Other than "yeah, Hertz has really lost the plot" and (with a nod to lobste.rs) "Hacker News is not customer support for your car rental company", there doesn't seem that much to discuss here?
(And for the record: Sixt [a major-ish car rental company] in .eu requires EVs to be returned with at least 80% charge these days, and will have an add-on fee otherwise [so: take a picture of the dashboard upon return!]. Not, like US$277, but a fee nonetheless)
Does anyone know of a ‘good’ car hire company that isn’t out to take advantage of the customer every way they can?
Ritz Carlton famously provides each employee $2,000 in discretionary spending to make things right for a guest without bureaucracy. Hire good people, trust good people, empower good people.
I'm a host, and one of our guests clearly encountered a bug in the app that caused their reservation to get cancelled. We had a clear paper trail with screenshots.

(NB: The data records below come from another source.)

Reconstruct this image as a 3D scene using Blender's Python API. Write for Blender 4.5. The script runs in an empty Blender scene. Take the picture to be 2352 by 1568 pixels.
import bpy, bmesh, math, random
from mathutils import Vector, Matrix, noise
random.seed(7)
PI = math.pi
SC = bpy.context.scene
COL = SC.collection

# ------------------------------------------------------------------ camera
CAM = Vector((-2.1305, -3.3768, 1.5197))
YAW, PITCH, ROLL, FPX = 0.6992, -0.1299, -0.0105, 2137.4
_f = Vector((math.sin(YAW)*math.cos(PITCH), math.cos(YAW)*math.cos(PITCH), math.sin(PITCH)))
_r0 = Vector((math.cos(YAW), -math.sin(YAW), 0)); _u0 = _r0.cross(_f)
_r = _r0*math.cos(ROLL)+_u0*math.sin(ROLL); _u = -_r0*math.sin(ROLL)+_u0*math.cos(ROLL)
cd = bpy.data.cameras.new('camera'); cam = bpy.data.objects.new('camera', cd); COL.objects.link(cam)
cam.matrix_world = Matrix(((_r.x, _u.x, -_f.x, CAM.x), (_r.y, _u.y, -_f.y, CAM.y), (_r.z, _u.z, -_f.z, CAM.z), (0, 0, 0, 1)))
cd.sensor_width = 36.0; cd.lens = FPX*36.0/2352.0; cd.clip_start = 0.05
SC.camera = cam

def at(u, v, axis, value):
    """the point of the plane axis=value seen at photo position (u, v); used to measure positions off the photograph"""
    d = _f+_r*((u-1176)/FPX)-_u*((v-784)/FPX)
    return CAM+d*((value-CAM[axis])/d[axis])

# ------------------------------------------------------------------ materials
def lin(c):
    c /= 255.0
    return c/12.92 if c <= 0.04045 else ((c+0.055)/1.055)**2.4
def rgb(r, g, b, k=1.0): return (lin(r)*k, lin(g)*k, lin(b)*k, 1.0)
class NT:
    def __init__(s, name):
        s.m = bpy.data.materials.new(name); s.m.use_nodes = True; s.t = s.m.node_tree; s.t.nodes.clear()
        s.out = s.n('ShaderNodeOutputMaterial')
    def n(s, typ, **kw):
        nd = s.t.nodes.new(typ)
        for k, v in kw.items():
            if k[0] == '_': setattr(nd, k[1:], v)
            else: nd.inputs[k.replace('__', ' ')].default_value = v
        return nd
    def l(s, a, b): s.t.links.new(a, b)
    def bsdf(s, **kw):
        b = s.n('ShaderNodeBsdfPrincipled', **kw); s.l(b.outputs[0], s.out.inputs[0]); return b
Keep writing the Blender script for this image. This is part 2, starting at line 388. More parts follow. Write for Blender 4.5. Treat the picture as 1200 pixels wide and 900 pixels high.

After hours of denying anything was wrong, Airbnb's offshore support finally admitted that it was probably a bug. But then they admitted that they had no way of contacting Airbnb to report a problem - all they were authorized to do was answer customer questions and come up with explanations. But they couldn't do anything the app didn't let them do.
Airbnb provides no email addresses, no contacts, or even any mailing address for complaints.
Somewhere, there's a lazy executive rewarding himself with stock options for creating a "perfect" experience - a box from which no customers' or employees' screams can escape.